The other day, a good friend gave me a fake $1,000,000 bill with Obama on the front and Disney’s Fantasy Land on back. I thought, and think, that it is kind of cute, considering the nearly three trillion dollar deficit that our country’s rulers are piling up this year. Every time I open my wallet to pay for something, there it is. So, recently, when I was paying a nice lady for my haircut, I handed it to her and asked, “Would you accept this for my haircut?” She took it, stared at it for a few seconds, looked over her shoulder at her boss and said, “Helen, can we break this?” Of course, the boss laughed, pointed out her error, I got out a ten, paid and every one parted on a happy note. But, I got to thinking … that poor lady actually thought that it was a real bill and thought that maybe she could make change. She, like most of us, has no concept of large numbers.
As an engineer, I am used to working with extremely large and extremely small numbers, like Avogadro’s number (6.02 x 10^23) (6 with 23 zeros behind it) on the large side and Planck’s constant (6.62 x 10^-34) (decimal point and 33 zeros before the first six) on the small. How does a mere human visualize these numbers or a number like a trillion in some meaningful way.
First, let’s look at the lady barber. If she lived and worked each day for 100 years and saved $28 each day, she would just barely save $1,000,000. Since a trillion is a million million, she would have to live 100 million years to save a trillion. The other day, President Obama’s minions were bragging about the administration saving $140,000,000 … a lot of money. But look at the number. $140 million is to one trillion as $140 is to a million. Kind of puts it into perspective, doesn’t it?
I am fond of visualizing dollar bills stacked one on top of another. I have actually measured the thickness of a dollar with a micrometer and found it to be 0.004 of an inch thick. That means that a stack of $250 would be one inch high … $3000 to the foot … $15,840, 000 to the mile … $1.6 billion to the 100 miles. 62.5 miles to a billion dollars … 62,500 miles to the trillion. A trillion dollars is a row of dollar bills stacked one on top of the other that, laid down, would go around the Earth at the equator 2 1/2 times or stacked straight up would reach 1/4 of the way to the moon, three times higher than is necessary for the orbit of a geo-synchronous satillite. Could you use: … an inch of that money? … a foot? … a yard? A mile would certainly tickle me!!
Another way that I have to look at the number one trillion is to stack the bills as before, only this time only 10 feet high ($30,000). Imagine placing lots of these little columns of bills side by each until they covered a football field.

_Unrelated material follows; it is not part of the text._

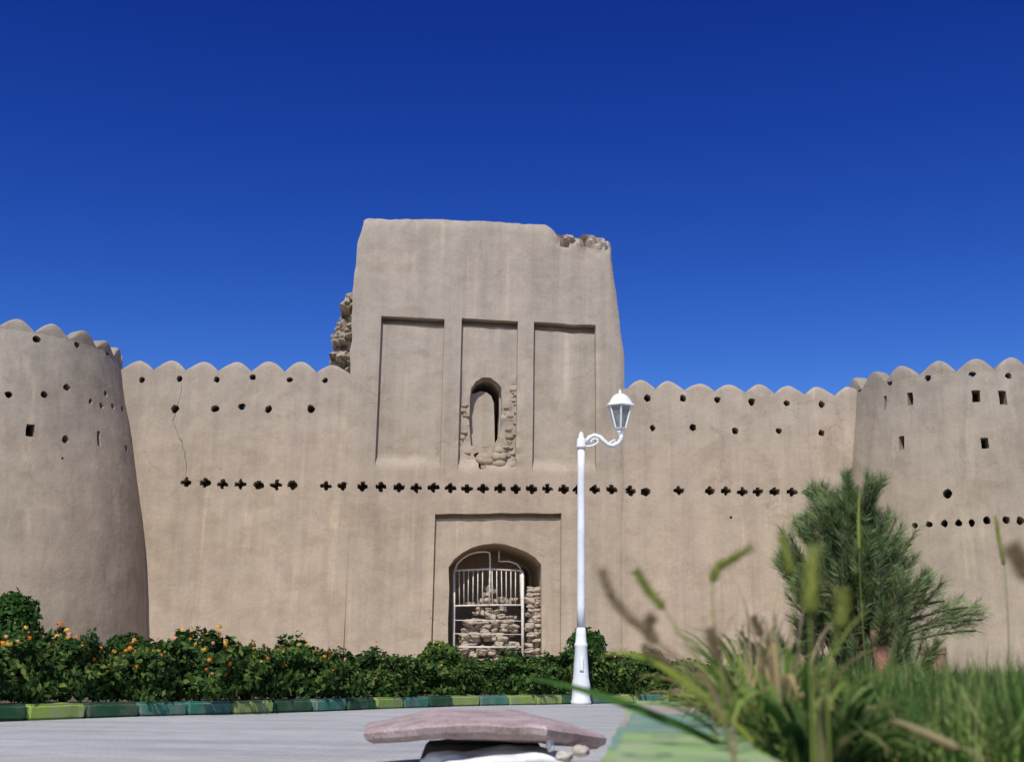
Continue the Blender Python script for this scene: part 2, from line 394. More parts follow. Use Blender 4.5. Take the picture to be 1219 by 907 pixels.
lpk = [165, 202.5, 241.5, 280, 320, 359, 397]
curtain('left mud brick curtain wall with rounded battlements and cracked plaster beside the gatehouse', onwall(120, 500)[0], GL_ + .16,
        [126] + lpk, [429] * 5 + [430, 431, 433], [(184, 441), (378, 444)],
        [(168.8, 452, 3.6), (214, 451, 3.8), (258, 452, 3.6), (301, 449, 4.2), (344.7, 452, 3.7), (387, 453, 3.5),
         (208, 486.5, 5), (256, 486.5, 4.6), (288, 486.5, -4.4), (319.5, 487, 4.4), (370, 487, 4.6)],
        [(222, 574), (244, 575), (265, 576.5), (286, 576.5), (308, 577), (329, 577), (348, 577), (388, 578.5), (408.4, 578)],
        [[(216, 456), (215, 466), (212, 480), (207, 500), (209, 512), (216, 525), (221, 540), (222, 556), (221, 568)], [(214, 580), (205, 588), (195, 595), (184, 600)]], 0)
curtain('right mud brick curtain wall with rounded battlements running behind the street lamp', GR_ - .1, onwall(1040, 500)[0],
        [764, 797, 832, 869, 905, 940, 976, 1012], [452, 453, 455, 456, 457, 458, 459, 460], [(780, 464), (958, 471)],
        [(771, 474.5, 4.4), (813, 474.5, 4.2), (854, 476, 4.4), (895, 478.5, 4.6), (936.6, 480, 4.2), (978, 481.5, 4),
         (777, 509.5, 3.6), (825, 511, -4.4), (875, 513.5, 4.2), (927, 513, 4.2), (978, 515.5, 4.0), (870.5, 616, 1.8)],
        [(750.5, 584), (768.7, 585), (808, 584), (845, 584.5), (864, 584), (884, 585.5), (902.6, 585), (922, 585), (943, 585.5), (962, 586)], [], 0)

# gatehouse ---------------------------------------------------------
GOFF = -.05
gw = lambda x, y: onwall(x, y, GOFF)
ledge = [(gw(x, y)[1], gw(x, y)[0]) for x, y in ((433, 262), (425, 285), (421, 330), (418.5, 390), (416, 440), (413, 600), (411, 780))]
redge = [(gw(x, y)[1], gw(x, y)[0]) for x, y in ((728, 288), (731, 320), (736, 360), (742, 410), (744, 450), (746, 600), (748, 780))]
ledge = [(z, q) for z, q in ledge if z > 5.6] + [(5.0, GL_ + .04), (-1, GL_ + .03)]
redge = [(z, q) for z, q in redge if z > 5.6] + [(5.0, GR_ + .04), (-1, GR_ + .06)]
topp = [gw(x, y) for x, y in ((425, 262), (440, 259), (500, 260.5), (545, 262), (600, 264.5), (650, 267.5), (656, 272), (663, 278), (690, 280), (712, 281.5), (722, 285), (735, 292))]
pan = []
for x0, x1, y0a, y1 in ((451, 527, 378, 557), (548, 615.5, 381, 560), (635, 709, 385.5, 562)):
    pan.append((gw(x0, 450)[0], gw(x1, 450)[0], gw(x1, y1)[1], gw((x0 + x1) / 2, y0a)[1], (gw(x1, y0a + 4)[1] - gw(x0, y0a)[1])))
por = (gw(515.5, 700)[0], gw(668, 700)[0], -1, gw(590, 611)[1], .06)
sA, sB, zC = pan[0][0] - .15, pan[2][1] + .12, pan[0][3] + .35
def lines(a, b, step, edges):
    e = sorted(set([round(x, 4) for x in edges if a < x < b])); out = []
    L = [a] + e + [b]
    for p, q in zip(L, L[1:]):
        n = max(1, int(round((q - p) / step))); out += [p + (q - p) * k / n for k in range(n)]
    return out + [b]
ee = .006
se = [v for p in pan + [por] for e in p[:2] for v in (e - ee, e + ee)]
ze = [v for p, g_ in zip(pan + [por], (.15, .15, .17, .10)) for v in (p[3] - ee, p[3] + ee, p[3] - g_ - ee, p[3] - g_ + ee)]
zmax = max(z for _, z in topp)
SL = lines(sA, sB, .085, se); nl = 7
cols = [('L', k / nl) for k in range(nl)] + [('M', s) for s in SL] + [('R', (k + 1) / nl) for k in range(nl)]
ZL = lines(-.3, zC, .10, ze); zr = [zC + (k + 1) / 24 for k in range(24)]
gc = (GL_ + GR_) / 2
nzx = [gw(552, 445)[0] - .08, gw(621, 445)[0] + .02, gw(600, 443)[1], gw(600, 560)[1]]
groot = empty('gatehouse', W(gc, 0, 0), PSI)
tag(groot, 'tall ruined mud brick gatehouse with three sunken panels, arched gate and broken top', 'gatehouse')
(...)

A trillion dollars arranged in this manner would cover 30 football fields. (approximately 21 acres of dollars ten feet high)

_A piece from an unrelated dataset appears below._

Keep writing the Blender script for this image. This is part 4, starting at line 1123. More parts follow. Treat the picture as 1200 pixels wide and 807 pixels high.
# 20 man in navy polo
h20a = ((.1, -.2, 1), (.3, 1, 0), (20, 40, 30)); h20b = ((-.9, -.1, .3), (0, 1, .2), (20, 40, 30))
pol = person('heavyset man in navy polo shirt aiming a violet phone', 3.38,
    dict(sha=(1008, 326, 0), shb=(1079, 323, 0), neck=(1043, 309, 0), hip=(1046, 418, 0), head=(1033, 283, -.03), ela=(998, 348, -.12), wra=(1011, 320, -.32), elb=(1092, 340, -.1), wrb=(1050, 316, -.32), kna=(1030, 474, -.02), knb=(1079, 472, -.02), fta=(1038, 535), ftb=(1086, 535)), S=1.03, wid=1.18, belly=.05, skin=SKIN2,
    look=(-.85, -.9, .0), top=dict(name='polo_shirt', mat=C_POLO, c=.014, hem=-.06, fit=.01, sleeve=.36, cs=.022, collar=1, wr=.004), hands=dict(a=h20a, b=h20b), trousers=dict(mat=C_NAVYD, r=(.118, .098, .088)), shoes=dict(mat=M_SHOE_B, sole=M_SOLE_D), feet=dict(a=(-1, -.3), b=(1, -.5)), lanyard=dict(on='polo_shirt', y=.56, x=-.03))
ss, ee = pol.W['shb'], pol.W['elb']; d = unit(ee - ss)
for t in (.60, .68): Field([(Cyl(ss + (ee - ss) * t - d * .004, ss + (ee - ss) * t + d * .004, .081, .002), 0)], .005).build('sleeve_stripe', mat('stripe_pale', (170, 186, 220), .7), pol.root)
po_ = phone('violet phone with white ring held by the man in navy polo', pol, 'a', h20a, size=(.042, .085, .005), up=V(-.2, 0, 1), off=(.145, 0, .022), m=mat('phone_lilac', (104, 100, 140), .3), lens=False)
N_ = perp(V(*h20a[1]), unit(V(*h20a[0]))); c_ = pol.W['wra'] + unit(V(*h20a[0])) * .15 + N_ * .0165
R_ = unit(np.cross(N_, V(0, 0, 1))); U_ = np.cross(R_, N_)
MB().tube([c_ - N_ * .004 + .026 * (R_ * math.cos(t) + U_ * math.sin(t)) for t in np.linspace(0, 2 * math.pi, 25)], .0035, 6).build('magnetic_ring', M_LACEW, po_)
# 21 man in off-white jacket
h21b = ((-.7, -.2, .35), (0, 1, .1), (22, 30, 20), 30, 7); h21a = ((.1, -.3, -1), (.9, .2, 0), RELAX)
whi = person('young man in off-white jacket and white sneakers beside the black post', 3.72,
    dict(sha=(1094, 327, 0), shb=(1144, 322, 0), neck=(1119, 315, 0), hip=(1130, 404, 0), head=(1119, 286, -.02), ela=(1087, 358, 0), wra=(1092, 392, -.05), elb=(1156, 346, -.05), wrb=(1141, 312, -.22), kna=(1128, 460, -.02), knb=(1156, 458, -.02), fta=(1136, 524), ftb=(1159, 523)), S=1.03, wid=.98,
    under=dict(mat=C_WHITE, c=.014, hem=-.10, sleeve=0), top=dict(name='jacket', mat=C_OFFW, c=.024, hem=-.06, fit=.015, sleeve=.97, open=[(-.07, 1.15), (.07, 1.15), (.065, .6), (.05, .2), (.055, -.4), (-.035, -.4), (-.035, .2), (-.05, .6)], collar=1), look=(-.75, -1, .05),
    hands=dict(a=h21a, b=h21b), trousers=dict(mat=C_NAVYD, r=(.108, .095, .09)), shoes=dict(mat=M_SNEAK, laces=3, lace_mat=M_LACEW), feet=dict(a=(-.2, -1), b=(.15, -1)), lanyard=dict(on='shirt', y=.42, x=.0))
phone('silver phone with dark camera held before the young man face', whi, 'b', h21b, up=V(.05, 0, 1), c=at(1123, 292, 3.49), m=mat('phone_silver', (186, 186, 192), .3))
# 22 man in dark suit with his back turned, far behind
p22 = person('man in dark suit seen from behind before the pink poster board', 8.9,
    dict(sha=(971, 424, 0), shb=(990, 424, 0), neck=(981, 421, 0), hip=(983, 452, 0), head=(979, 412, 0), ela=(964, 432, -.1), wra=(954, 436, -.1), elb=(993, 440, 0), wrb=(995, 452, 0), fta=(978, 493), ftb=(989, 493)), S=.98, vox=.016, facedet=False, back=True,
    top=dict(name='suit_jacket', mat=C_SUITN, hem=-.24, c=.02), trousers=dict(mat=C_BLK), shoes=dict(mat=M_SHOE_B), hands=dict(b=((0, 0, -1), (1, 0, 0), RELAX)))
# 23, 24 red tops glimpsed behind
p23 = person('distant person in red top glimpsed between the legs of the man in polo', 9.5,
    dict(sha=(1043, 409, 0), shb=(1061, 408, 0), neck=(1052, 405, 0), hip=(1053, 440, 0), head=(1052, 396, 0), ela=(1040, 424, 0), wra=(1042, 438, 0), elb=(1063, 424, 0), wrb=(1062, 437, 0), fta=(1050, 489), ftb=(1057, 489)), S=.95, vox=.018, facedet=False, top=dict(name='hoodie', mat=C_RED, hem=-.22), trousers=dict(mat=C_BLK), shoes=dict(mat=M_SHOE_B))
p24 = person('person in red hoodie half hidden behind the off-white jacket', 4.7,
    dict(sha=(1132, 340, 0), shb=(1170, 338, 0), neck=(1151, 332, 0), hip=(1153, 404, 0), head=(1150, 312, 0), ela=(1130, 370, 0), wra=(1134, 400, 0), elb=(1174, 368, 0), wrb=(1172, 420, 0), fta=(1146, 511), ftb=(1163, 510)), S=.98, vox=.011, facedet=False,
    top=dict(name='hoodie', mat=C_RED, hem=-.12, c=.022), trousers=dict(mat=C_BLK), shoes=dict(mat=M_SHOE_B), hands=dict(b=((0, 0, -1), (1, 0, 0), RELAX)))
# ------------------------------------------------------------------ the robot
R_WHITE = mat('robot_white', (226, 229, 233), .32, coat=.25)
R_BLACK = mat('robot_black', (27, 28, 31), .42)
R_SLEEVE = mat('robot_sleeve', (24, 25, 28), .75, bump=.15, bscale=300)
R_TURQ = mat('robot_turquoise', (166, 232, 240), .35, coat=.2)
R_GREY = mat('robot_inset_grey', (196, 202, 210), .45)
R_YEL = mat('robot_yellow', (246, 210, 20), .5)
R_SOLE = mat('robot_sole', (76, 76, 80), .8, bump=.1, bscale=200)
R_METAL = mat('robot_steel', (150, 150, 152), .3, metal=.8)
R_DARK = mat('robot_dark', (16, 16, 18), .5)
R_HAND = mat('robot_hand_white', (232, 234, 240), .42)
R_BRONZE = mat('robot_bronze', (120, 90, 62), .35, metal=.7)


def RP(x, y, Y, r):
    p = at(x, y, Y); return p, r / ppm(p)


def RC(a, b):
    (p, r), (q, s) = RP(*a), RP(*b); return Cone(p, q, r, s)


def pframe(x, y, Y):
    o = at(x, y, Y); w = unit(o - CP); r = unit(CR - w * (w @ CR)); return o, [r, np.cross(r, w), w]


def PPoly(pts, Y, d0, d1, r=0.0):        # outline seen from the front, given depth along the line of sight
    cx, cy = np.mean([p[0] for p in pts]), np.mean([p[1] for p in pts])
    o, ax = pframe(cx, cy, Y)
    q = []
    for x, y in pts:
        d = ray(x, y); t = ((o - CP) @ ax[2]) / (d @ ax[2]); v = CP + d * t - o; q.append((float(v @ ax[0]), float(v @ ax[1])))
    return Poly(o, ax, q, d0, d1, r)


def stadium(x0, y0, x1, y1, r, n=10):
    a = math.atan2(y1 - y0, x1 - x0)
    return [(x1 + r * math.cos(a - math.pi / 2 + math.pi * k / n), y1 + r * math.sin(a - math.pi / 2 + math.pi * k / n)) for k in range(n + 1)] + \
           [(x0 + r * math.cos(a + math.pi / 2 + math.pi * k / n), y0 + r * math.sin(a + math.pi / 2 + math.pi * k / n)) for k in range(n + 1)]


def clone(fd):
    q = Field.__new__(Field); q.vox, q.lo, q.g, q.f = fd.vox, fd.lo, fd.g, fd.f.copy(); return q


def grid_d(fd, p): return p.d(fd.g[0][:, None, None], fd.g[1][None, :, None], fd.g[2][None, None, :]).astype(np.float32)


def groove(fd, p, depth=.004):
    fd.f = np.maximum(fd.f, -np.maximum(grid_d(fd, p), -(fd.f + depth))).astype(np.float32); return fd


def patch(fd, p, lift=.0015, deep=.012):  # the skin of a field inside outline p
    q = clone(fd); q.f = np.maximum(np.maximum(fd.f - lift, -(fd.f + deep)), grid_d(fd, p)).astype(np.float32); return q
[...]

Now, looking at the small side of numbers, if you took one dollar out of that 21 acre pile, you would have one part per trillion.
Environmentalists like to scare us. They say that mercury, a liquid metal that people of my generation played with all the time, is a deadly poison, which it is, I might add, in large concentrations (see: “Mad Hatter”). Environmentalists have manipulated the government bureaucracy into declaring that mercury in any concentration is unacceptable … zero concentration. Our science is now advanced enough so that we can detect mercury in tenths of a part per trillion (or equivalent to $1 in a 210 acre pile as above). Do you suppose that taking a dollar out of that pile is going to be noticeable in any way , to affect anything? And don’t forget that mercury (or arsenic, or lead or … ?) is a naturally occurring element and as such is everywhere on the Earth.
When people start talking to us about things that are very large (or small) we should take great pains to understand the numbers, because if the alarmists are not trying to consciously manipulate us, they themselves probably don’t know what they are talking about. We should make sure that we ourselves do understand!